FERC Asks to Extend Unchanged Energy Data Reporting Rules
Published Date: 5/13/2026
Notice
Summary
FERC is asking for public comments to extend a rule that helps natural gas pipelines and electric companies share important info to keep energy flowing smoothly. This extension keeps the current rules with no changes and lasts three more years. If you’re involved in energy transmission, your input matters by July 13, 2026, but there’s no new cost or paperwork increase.
Analyzed Economic Effects
2 provisions identified: 0 benefits, 1 costs, 1 mixed.
Estimated Annual Burden and Costs to Industry
FERC estimates annual reporting burden for FERC-923 as follows: Public utility transmission operators — 156 respondents, 12 responses each, 0.5 hours per response, totaling 936 hours and $95,472 in annual cost (about $612 per respondent). Interstate natural gas pipelines — 189 respondents, 12 responses each, 0.5 hours per response, totaling 1,134 hours and $115,668 in annual cost (about $612 per respondent). The total annual burden is 2,070 hours for 4,140 responses and a total annual cost of $211,140. FERC used a 2026 average salary plus benefits of $213,003 per FTE (or $102 per hour) to estimate costs.
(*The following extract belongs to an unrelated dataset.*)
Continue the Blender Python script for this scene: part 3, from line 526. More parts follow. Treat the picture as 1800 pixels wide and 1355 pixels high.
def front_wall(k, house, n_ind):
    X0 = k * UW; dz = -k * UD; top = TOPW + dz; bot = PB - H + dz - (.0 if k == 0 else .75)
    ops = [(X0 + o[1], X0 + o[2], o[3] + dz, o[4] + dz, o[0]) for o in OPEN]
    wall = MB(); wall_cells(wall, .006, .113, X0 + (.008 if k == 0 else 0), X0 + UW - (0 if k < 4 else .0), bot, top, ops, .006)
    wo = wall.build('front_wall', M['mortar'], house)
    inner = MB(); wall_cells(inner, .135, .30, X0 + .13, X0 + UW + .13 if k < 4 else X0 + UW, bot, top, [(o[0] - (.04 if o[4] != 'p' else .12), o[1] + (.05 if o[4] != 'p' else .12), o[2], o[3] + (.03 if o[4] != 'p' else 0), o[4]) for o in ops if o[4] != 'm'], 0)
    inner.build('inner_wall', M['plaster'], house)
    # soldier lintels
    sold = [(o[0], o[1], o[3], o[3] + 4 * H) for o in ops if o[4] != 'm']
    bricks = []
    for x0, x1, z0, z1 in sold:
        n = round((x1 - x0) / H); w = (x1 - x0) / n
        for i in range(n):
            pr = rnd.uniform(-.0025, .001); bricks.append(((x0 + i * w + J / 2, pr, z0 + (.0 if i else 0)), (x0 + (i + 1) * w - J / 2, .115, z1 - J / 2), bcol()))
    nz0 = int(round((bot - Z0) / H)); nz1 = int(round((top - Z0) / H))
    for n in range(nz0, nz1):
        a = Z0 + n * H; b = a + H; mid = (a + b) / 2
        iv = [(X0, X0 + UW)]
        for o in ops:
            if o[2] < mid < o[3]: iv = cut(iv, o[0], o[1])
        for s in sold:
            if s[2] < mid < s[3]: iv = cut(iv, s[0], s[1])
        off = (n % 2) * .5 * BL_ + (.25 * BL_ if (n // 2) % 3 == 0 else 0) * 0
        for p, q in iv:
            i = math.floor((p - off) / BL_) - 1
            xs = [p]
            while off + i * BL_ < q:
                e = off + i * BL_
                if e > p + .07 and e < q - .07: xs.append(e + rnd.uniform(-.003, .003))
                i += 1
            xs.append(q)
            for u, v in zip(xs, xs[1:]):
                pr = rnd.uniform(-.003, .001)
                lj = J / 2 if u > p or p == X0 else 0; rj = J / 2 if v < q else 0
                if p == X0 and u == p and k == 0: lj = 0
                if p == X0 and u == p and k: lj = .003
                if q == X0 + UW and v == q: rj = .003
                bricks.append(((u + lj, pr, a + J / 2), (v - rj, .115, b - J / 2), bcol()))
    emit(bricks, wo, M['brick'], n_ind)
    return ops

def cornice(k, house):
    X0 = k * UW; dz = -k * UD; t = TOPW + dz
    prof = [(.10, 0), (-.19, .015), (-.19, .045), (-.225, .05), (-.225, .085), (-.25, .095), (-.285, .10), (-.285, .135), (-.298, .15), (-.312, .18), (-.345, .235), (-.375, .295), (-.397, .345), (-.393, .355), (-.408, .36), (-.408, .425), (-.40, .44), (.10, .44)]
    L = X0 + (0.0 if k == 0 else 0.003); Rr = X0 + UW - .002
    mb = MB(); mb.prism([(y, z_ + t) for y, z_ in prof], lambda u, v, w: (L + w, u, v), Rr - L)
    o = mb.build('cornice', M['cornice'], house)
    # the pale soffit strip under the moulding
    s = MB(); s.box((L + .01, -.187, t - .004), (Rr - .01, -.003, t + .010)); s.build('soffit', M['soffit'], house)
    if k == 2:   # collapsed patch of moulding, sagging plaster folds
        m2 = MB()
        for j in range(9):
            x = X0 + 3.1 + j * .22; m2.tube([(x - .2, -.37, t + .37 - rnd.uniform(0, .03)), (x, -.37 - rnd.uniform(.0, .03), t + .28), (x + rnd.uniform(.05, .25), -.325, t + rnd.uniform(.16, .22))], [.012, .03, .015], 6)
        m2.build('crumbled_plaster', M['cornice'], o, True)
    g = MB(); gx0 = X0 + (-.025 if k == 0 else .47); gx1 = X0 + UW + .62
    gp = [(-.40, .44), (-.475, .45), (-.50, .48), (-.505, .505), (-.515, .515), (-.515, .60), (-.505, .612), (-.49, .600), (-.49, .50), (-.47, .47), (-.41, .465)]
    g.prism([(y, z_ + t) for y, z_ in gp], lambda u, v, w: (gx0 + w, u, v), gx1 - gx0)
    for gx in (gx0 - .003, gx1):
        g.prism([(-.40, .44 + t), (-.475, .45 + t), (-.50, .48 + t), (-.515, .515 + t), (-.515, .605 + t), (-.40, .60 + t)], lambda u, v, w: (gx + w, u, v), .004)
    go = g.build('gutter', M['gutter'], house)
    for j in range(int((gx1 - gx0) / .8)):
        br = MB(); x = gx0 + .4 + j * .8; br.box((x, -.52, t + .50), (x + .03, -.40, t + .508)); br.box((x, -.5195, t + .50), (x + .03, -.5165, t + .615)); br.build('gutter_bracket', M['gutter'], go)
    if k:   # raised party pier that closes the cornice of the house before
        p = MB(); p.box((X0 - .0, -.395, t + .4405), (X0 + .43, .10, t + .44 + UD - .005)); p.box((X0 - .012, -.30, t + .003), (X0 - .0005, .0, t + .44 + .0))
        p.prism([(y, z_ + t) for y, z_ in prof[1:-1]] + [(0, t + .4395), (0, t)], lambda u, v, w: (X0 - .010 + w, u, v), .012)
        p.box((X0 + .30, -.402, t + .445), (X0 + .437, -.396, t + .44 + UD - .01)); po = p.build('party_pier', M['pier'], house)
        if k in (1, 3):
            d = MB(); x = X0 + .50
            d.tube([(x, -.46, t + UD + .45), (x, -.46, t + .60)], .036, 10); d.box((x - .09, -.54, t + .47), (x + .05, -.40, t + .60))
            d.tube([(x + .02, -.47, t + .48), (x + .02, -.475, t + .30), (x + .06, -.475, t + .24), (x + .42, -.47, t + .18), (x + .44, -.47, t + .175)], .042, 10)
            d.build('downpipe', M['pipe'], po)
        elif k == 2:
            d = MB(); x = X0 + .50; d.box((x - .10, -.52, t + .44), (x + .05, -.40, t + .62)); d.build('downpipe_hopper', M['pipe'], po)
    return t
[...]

Three‑Year Extension of FERC‑923
If you operate a natural gas pipeline or an electric transmission utility, FERC is extending the information-collection rule FERC-923 for three years with no changes. The rule continues to allow voluntary sharing of non-public operational information between pipelines and transmission operators, and that information is not submitted to FERC.